O curandeiro*
Não dá pra segurar, rasga coração! Queria ficar só com o sentimento, não escrever nada. Afinal, é uma peça que o público, na noite em que assisti, estava meio indiferente. Algumas pessoas saíram no meio do espetáculo...Sério, é verdade. Influenciado pela peça, vou escrever, assim, sob efeito da memória emocional.
A começar pelos intérpretes. Walter Breda é um ator que participa de muitas novelas de sucesso na televisão. Trabalha também como dublador. O seu estilo de usar a voz é muito peculiar e dá um sabor especial ao seu personagem, que é um misto de charlatão e milagreiro. Essa mistura é, precisamente, o drama do personagem, pois não podendo usar seu dom paranormal, segundo a sua vontade, fica à mercê do acaso, e do uísque, para realizar suas apresentações. Ele é o protagonista. Mariana Muniz, atriz, coreógrafa e bailarina, com muitos prêmios em sua carreira, representa a esposa do curandeiro. Alguém que abandona a família rica para segui-lo. Mariana é tão dedicada em sua entrega ao papel, que quase não percebemos que estamos diante de uma maravilha. Ela é uma diva. Fernando Paz, ator que trabalhou na Companhia do Latão e Grupo Tapa. É, também, clown na equipe dos Doutores da Alegria. Nesta peça, ele faz o papel do empresário do show de curas místicas.
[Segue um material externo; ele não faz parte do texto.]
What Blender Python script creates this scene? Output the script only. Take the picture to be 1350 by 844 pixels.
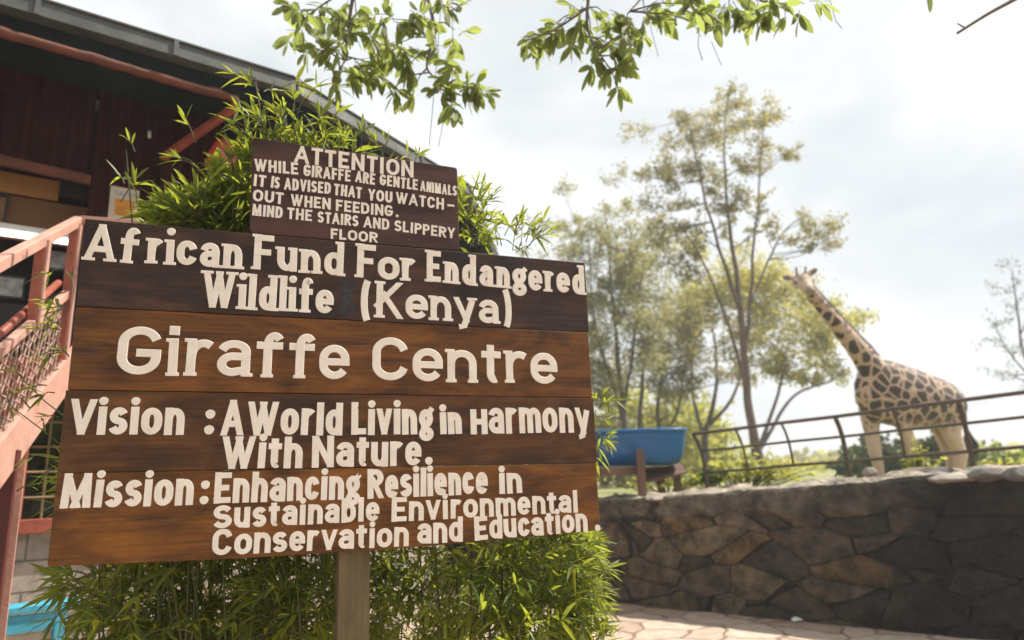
import bpy, bmesh, math, random
import numpy as np
from mathutils import Vector, Matrix, noise as mn
from math import sin, cos, radians as rad, pi, sqrt, atan2

for o in list(bpy.data.objects):
    bpy.data.objects.remove(o)
SC = bpy.context.scene
COL = SC.collection
rng = np.random.default_rng(7)
random.seed(7)

# ------------------------------------------------------------------ camera
F_PX, CX, CY, EYE = 919.0, 675.0, 422.0, 1.5
_up = Vector((-139, 4027, -919)).normalized()
_fw = Vector((0, 0, -1)); _fh = (_fw - _up * _fw.dot(_up)).normalized()
_rt = _fh.cross(_up)
RM = Matrix((_rt, _fh, _up))                      # camera axes -> world axes
cam = bpy.data.cameras.new('camera'); camo = bpy.data.objects.new('camera', cam); COL.objects.link(camo)
cam.sensor_width = 36; cam.lens = F_PX / 1350 * 36
cam.clip_start = 0.05; cam.clip_end = 3000
camo.matrix_world = Matrix.Translation((0, 0, EYE)) @ RM.to_4x4()
cam.dof.use_dof = True; cam.dof.focus_distance = 2.32; cam.dof.aperture_fstop = 2.0
SC.camera = camo

# ------------------------------------------------------------------ light
SUN_AZ, SUN_EL = 17.0, 56.0                        # azimuth measured from +X towards +Y
W = bpy.data.worlds.new('World'); SC.world = W; W.use_nodes = True
nt = W.node_tree; nt.nodes.clear()
def wn(t): return nt.nodes.new(t)
out = wn('ShaderNodeOutputWorld'); bg = wn('ShaderNodeBackground'); bg.inputs[1].default_value = 0.1
sky = wn('ShaderNodeTexSky'); sky.sky_type = 'NISHITA'; sky.sun_disc = False
sky.sun_elevation = rad(SUN_EL); sky.sun_rotation = rad(90 - SUN_AZ)
tc = wn('ShaderNodeTexCoord'); mp = wn('ShaderNodeMapping'); mp.inputs['Scale'].default_value = (1, 1, 1.9)
n1 = wn('ShaderNodeTexNoise'); n1.inputs['Scale'].default_value = 2.1; n1.inputs['Detail'].default_value = 6; n1.inputs['Roughness'].default_value = .5
n1.inputs['Distortion'].default_value = .5
cr = wn('ShaderNodeValToRGB')
cr.color_ramp.elements[0].position = .30; cr.color_ramp.elements[0].color = (4.3, 4.7, 4.95, 1)
cr.color_ramp.elements[1].position = .62; cr.color_ramp.elements[1].color = (7.4, 7.5, 7.5, 1)
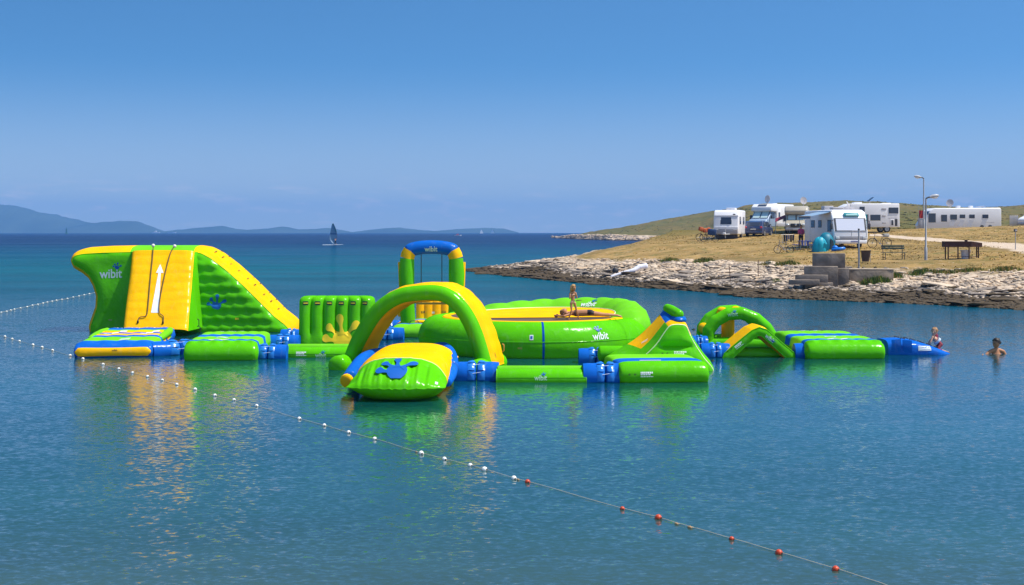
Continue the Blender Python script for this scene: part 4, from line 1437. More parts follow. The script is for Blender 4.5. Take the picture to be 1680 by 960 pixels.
# ------------------------------------------------------------------ swing arch
SD = 44.6
SX = X_at(708, SD)
sw = thing('swing_arch', 'tall green pillared swing with a blue lettered top', 'inflatable swing', (SX, SD, 0), 0, PARK)
colL = [(669, 550), (669, 520), (668, 490), (667, 450), (668, 424)]
def sp(x, y): return vx(on_plane(x, y, SX, SD))
for s in (1, -1):
    cp = [(x if s == 1 else 1416 - x, y) for x, y in colL]
    tube(MB(), [sp(x, y) for x, y in cp], [.23, .245, .235, .262, .235], 20, False).build('column', GREEN, sw, True, 60)
    cw = [(668, 424), (669.5, 418), (673, 411)]
    cw = [(x if s == 1 else 1416 - x, y) for x, y in cw]
    tube(MB(), [sp(x, y) for x, y in cw], [.236, .236, .228], 20, False).build('corner_wedge', YELLOW, sw, True, 60)
    # yellow gusset edge seen behind the column
    cb = [(662 if s == 1 else 754, 430), (664 if s == 1 else 752, 470), (662 if s == 1 else 754, 520)]
    tube(MB(), [sp(x, y) + Vector((-.04 * s, .18, 0)) for x, y in cb], [.16, .17, .16], 12, False).build('column_back', YELLOW, sw, True, 60)
tp = [(671, 413), (676, 409.5), (686, 407), (697, 405.8), (708, 405.4), (719, 405.8), (730, 407), (740, 409.5), (745, 413)]
tb = tube(MB(), [sp(x, y) for x, y in smooth_path([(x, y, 0) for x, y in tp], 3) for x, y in ((x, y),)] if False else [sp(p.x, p.y) for p in smooth_path([(x, y, 0) for x, y in tp], 3)], [.20] + [.226] * 23 + [.20], 20, False).build('crossbar', BLUE, sw, True, 60)
sbv = world_bvh([tb])
logo(sw, sbv, 707, 408.5, 21, SD, 0, mat('cream_print', (0.75, .78, .62), .5), None)
for x in (691, 725):
    tube_part('swing_rope', [sp(x, 417) + Vector((0, 0, 0)), sp(x, 455), sp(x, 497)], 0.014, ROPE, sw, 6)
tube_part('swing_bar', [sp(683, 498), sp(732, 498)], 0.035, mat('bar_orange', (.45, .24, .04), .6), sw, 8)
dk = mat_body(sw, 2.55, 4.0, 0.36, [(0.06, 0), (0.20, 0), (0.27, 1), (0.80, 2), (0.86, 1), (1.0, 0)], [LIME, BLUE, YELLOW], 'deck', 5, 0.02, 0.0)
dk.location = (0.05, -1.35, 0)
bw = ribbed_wall(sw, 55 * 46.9 / FPX, CAM_H - (489 - HZ) * 46.9 / FPX, 0.4, 4, YELLOW, 0.05, 'back_wall', 0.05)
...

A autoria da peça é do irlandês Brian Friel, considerado um expoente da dramaturgia irlandesa atual. Uma mesma história (equipe mambembe viaja por cidadezinhas da Escócia, País de Gales e Irlanda, realizando sessões de cura), é contada sob o ponto de vista de cada um dos integrantes do trio: Frank - o bruxo; Grace - sua esposa; Teddy – empresário de artistas decadentes. Eles nunca se encontram em cena. São monólogos.
Não há cenário, só uma faixa com o nome do show, que é o mesmo nome da peça: O Fantástico Reparador de Feridas. Há três cadeiras e uma mesa com uma vitrola e outros pequenos elementos. Que eu me lembre, mais nada. A luz é branca. Um foco pontua um episódio, que se repete, exatamente igual, nas três narrativas: o episódio trágico, que dará fim às peripécias da trupe. Três histórias diferentes e, entretanto, uma mesma história. Não se trata de que cada um dos personagens recria, inventa o passado. O que acontece é uma coisa mais interessante, pois ninguém mente, e as narrativas se complementam entre si, na verificação de uma única verdade inexorável: o dom especial - que um homem traz de berço (a cura), mas que depende de algo fora de seu controle (a fé) - imantará o destino de três criaturas, numa mesma direção.
Eu teria muitas outras coisas para escrever, eu que não queria escrever nada. A peça me tocou, porque o dramaturgo criou uma história muito boa (nem pós-dramática, nem transumana, apenas uma história), e ela foi interpretada por três ótimos atores, sob regência de uma direção sutil, precisa e erudita de Domingos Nunez.
No entanto, teve gente saindo no meio do espetáculo...Talvez, por estar com o cérebro superexcitado por montagens com muito “glamour” e muita “purpurina”, não tiveram paciência para um trabalho que exige algum esforço de quem assiste: escutar uma história, juntar seus pedaços, acompanhar...Não é garantido, mas a cura de nossas feridas pode se realizar, também, através do teatro.
* Camilo de Lélis é encenador
Um comentário:
Tenho certeza que - inúmeras vezes, de formas muito diversas, às vezes imperceptíveis, outras vezes incompreensíveis - o teatro é um grande reparador de feridas.